Why does Yorkshire keep garnering all the least covetable of motor claims related statistical distinctions these days? First it was all that stuff about crash for cash in Bradford, now it seems Bankstone News shares its home country with some of Britain’s most dangerous A-roads and motorways.

Dr Joanne Hill, director of charity the Road Safety Foundation reckons “the UK’s highest-risk roads are single-carriageways, and eight out of 10 of the persistently higher risk roads are in the North of England,” with Sheffield, Yorkshire and Humberside all singled out for censure. Nearly 60% of Britain’s A-roads, and 25% of motorways are unsafe, the RSF claims.

The very worst section of A-road in the country, however, is in Cheshire. A 12km stretch of road between Macclesfield and Buxton, can now claim to be Britain’s most dangerous road following an impressive 42% increase in fatal and serious collisions over the past year. Of the 27 fatal and serious accidents on this stretch of road, 18 involved motorcyclists.

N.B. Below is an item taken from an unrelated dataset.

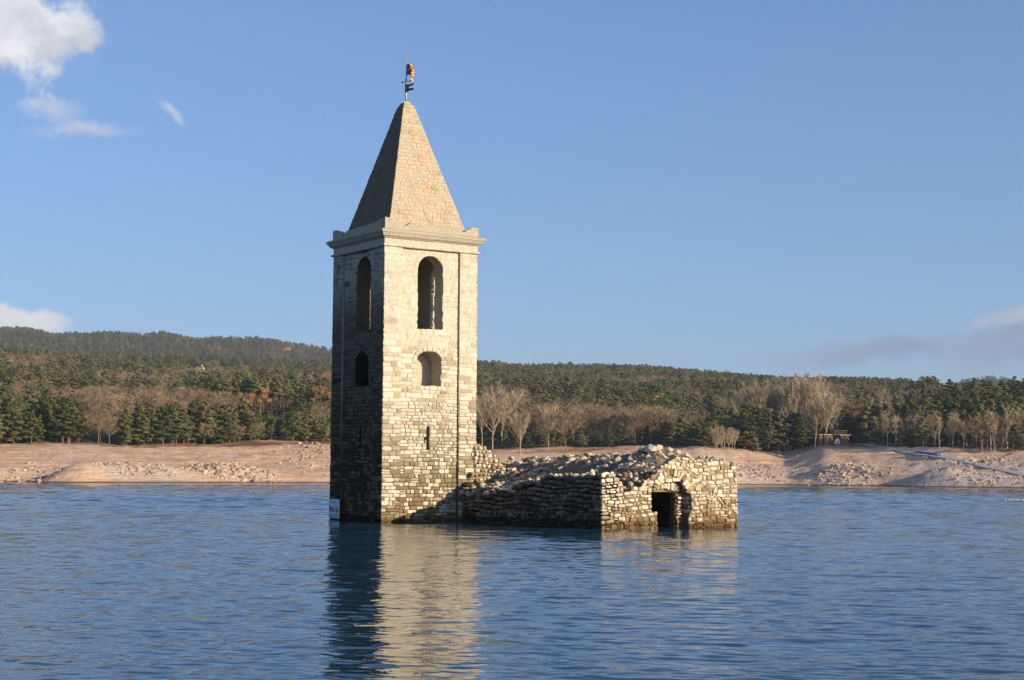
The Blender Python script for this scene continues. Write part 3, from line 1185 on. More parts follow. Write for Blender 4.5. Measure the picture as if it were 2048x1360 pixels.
vane = empty('weather_vane', TOPC + EZ * .62)
tag(vane, 'black swallow tailed weather vane under the flag', 'weather vane')
vx = Vector((.93, -.35, .10)).normalized()
vo = TOPC + EZ * .50
pl = [(0.04, 0), (.10, .01), (.42, .04), (.41, .10), (.36, .135), (.16, .135), (.13, .17), (.14, .215), (.20, .245), (.38, .27), (.43, .37), (.30, .35), (.13, .335), (.04, .32)]
n_ = vx.cross(EZ).normalized()
b = MB()
b.prism([vo + vx * u + EZ * (v + .06) - n_ * .012 for u, v in pl], n_ * .024)
b.build('tail', M['vane'], vane)
b = MB()
b.bar(TOPC + EZ * 1.06 - vx * .20, TOPC + EZ * 1.06 + vx * .24, .018, .018, 6)
b.box(TOPC + EZ * 1.06 - vx * .20, vx * .05, n_ * .05, EZ * .06)
b.box(TOPC + EZ * 1.06 + vx * .24, vx * .05, n_ * .05, EZ * .06)
b.build('crossbar', M['vane'], vane)
b = MB()
b.bar(TOPC + EZ * .50, TOPC + EZ * .95, .052, .052, 8)
b.build('socket', M['vane'], vane, True)

fvs, ffs, fmi = [], [], []
GU, GV = 20, 22
fx = Vector((.86, -.51, 0))
fn = Vector((.51, .86, 0))
HOIST, FLY = .60, .95
f0 = TOPC + EZ * 1.36 + Vector((.03, 0, 0))
for i in range(GU + 1):
    s = i / GU
    for j in range(GV + 1):
        t_ = j / GV
        u = s * FLY
        xx = .40 * sin(min(1.0, s * 1.05) * pi * .56) * (1 - .32 * (1 - t_) ** 1.2 * s)
        drop = .42 * s ** 1.6 * (.75 + .25 * t_)
        wave = .10 * sin(s * 9 + t_ * 2.6) * s ** .6 + .06 * sin(s * 15 - t_ * 5) * s
        fvs.append(f0 + fx * xx + fn * wave + EZ * (t_ * HOIST - drop + .06 * sin(s * 6) * (1 - t_)))
star = [(.155, .5)]
for i in range(GU):
    for j in range(GV):
        a = i * (GV + 1) + j
        ffs.append((a, a + GV + 1, a + GV + 2, a + 1))
        s, t_ = (i + .5) / GU, (j + .5) / GV
        if s < .5 * (1 - abs(t_ - .5) * 2):
            d = sqrt(((s - .16) * 1.6) ** 2 + (t_ - .5) ** 2)
            an = atan2(t_ - .5, (s - .16) * 1.6)
            fmi.append(3 if d < .075 + .055 * cos(5 * an) else 0)
        else:
            fmi.append(1 if int(t_ * 9) % 2 == 0 else 2)
fme = mesh_data('flag', fvs, ffs, [M['blue'], M['yellow'], M['red'], M['white']], True)
fme.polygons.foreach_set('material_index', fmi)
fl = link('flag', fme)
tag(fl, 'red and yellow striped flag with blue triangle and white star', 'flag')

# warning sign on the far pilaster of the shaded face
sg = empty('warning_sign', TA + EY * 4.55 + EZ * .1)
tag(sg, 'pale warning sign with red ring and triangles at the waterline of the tower', 'sign')
so = TA + EY * 3.91 - EX * .065


def sp(u, v, d=0.0):
    return so + EY * (1.06 - u) + EZ * (v + .10) - EX * d


def splate(name, mat, polys, d, t=.012):
    q = MB()
    for p in polys:
        q.prism([sp(u, v, d) for u, v in p], -EX * t)
    return q.build(name, mat, sg)


rect = lambda a, b_, c, d: [(a, b_), (c, b_), (c, d), (a, d)]
splate('board', M['sign'], [rect(0, 0, 1.06, .92)], 0, .03)
ring = []
for k in range(20):
    a0, a1 = 2 * pi * k / 20, 2 * pi * (k + 1) / 20
    ring.append([(.19 + .13 * cos(a0), .44 + .13 * sin(a0)), (.19 + .13 * cos(a1), .44 + .13 * sin(a1)), (.19 + .095 * cos(a1), .44 + .095 * sin(a1)), (.19 + .095 * cos(a0), .44 + .095 * sin(a0))])
splate('ring', M['sign_red'], ring, .032)
splate('figure', M['sign_black'], [rect(.165, .37, .215, .49), [(.165, .50), (.19, .535), (.215, .50)]], .032)
for cx in (.49, .83):
    splate('triangle', M['sign_black'], [[(cx - .145, .315), (cx + .145, .315), (cx, .57)]], .032)
    splate('triangle_field', M['sign_yellow'], [[(cx - .11, .335), (cx + .11, .335), (cx, .53)]], .046)
    splate('mark', M['sign_black'], [rect(cx - .018, .40, cx + .018, .47), rect(cx - .018, .355, cx + .018, .38)], .060)
splate('plate', M['sign_yellow'], [rect(.73, .245, .93, .295)], .032)
for k, (a, c, v) in enumerate(((.2, .72, .80), (.3, .6, .735), (.06, 1.0, .165), (.06, .94, .125), (.06, 1.0, .07), (.06, .85, .035))):
    q = []
    u = a
    rr = random.Random(k)
    while u < c:
        l = rr.uniform(.03, .10)
        q.append(rect(u, v, min(u + l, c), v + .022))
        u += l + .018
    splate('lettering', M['sign_blue'], q, .032, .006)

# ------------------------------------------------------------------ the ruined nave
RO = Vector((3.789, 69.157, 0.0))            # its near corner at the water
RW, RL = 7.55, 10.95
ruin = empty('church_ruin', RO)
tag(ruin, 'roofless ruined stone church nave half sunk beside the tower', 'church ruin')
rr = random.Random(44)


def F(px_, py_):
    """Point on the front wall as (along, height)."""
    p = on_plane(px_, py_, RO, EY)
    return ((p - RO).dot(EX), p.z)


def S(px_, py_):
    """Point on the side wall as (distance back from the near corner, height)."""
    p = on_plane(px_, py_, RO, EX)
    return ((p - RO).dot(EY), p.z)


front_top = [F(*q) for q in ((1203, 951), (1224, 946), (1235, 957), (1245, 968), (1249, 986), (1257, 984), (1264, 977), (1283, 973), (1288, 962), (1298, 954), (1314, 944), (1321, 936), (1333, 931), (1347, 916), (1357, 909), (1371, 912), (1384, 911), (1390, 919), (1404, 921), (1407, 927), (1427, 922), (1434, 926), (1448, 919), (1456, 923), (1464, 927), (1472, 936), (1475, 952), (1476, 1034))]
door = [F(*q) for q in ((1317, 1062), (1317, 1030), (1304, 1022), (1304, 986), (1311, 976), (1322, 966), (1334, 962), (1352, 962), (1364, 966), (1373, 974), (1374, 986), (1382, 989), (1384, 1018), (1378, 1032), (1374, 1062))]
fr_out = [(0, -.9)] + front_top + [(RW + .02, .5), (RW + .02, -.9)]
door = [(door[0][0], -.9)] + door[1:-1] + [(door[-1][0], -.9)]
k_in = fr_out[1:-1]
core_poly = [(0.13, -.9), (door[0][0] - .03, -.9)] + [(u + (-.03 if u < 3.7 else .03), v + (.03 if v > 1.2 else 0)) for u, v in door[1:-1]] + [(door[-1][0] + .03, -.9), (RW - .03, -.9)] + [(u + (.13 if u < .05 else (-.03 if u > RW - .1 else 0)), v - .07) for u, v in front_top[::-1]]
b = MB()
b.prism([RO + EX * u + EZ * v + EY * .06 for u, v in core_poly], EY * .86)
fwall = b.build('front_wall', M['rubble_mortar'], ruin)

side_top = [S(*q) for q in ((1203, 952), (1191, 951), (1175, 953), (1143, 951), (1102, 951), (1087, 954), (1078, 965), (1065, 975), (1042, 986), (1020, 984), (1000, 980), (965, 976), (945, 970), (930, 962))]
side_poly = [(0.0, -.9)] + side_top + [(side_top[-1][0] + .4, side_top[-1][1]), (side_top[-1][0] + .4, -.9)]
b = MB()
b.prism([RO + EY * max(u, .03) + EZ * (v - .06 if v > 0 else v) + EX * .06 for u, v in side_poly], EX * .8)
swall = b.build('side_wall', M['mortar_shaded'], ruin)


def nave_style(v):
    return (.09, .235), (.15, .50), .020, .058, .46, .06, 'block'


def side_style(v):
    return (.13, .28), (.24, .80), .034, .07, .6, .07, 'block'


rst = []
# the slanting joint of the old roof line across the right half of the front
dg0, dg1 = F(1369, 932), F(1474, 1032)
dn = Vector((dg1[1] - dg0[1], -(dg1[0] - dg0[0]))).normalized()
band = [(dg0[0] - dn.x * .10, dg0[1] - dn.y * .10), (dg0[0] + dn.x * .10, dg0[1] + dn.y * .10), (dg1[0] + dn.x * .10, dg1[1] + dn.y * .10), (dg1[0] - dn.x * .10, dg1[1] - dn.y * .10)]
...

If you take motorcycles out of the equation, Britain’s most dangerous stretch of tarmac – just up the road from Bankstone News – though not in Yorkshire – is the 6.5km stretch of the A675 between Higher Walton and the M65 (J3).

Having mapped 45,000km of the country;s motorways and A-roads, the RSF has found that more than half the UK’s road deaths are concentrated on 10% of roads – with poor road design the principle culprit.

“Motorways and primary A-roads are the ones drivers use to travel longer journeys, such as for holidays or for long-distance haulage,” comments Dr Hill, “but it is the busy non-primary routes – the ones that take volumes of traffic at all hours – between towns and villages across Britain that represent the highest risk, accounting for 62% of road deaths.”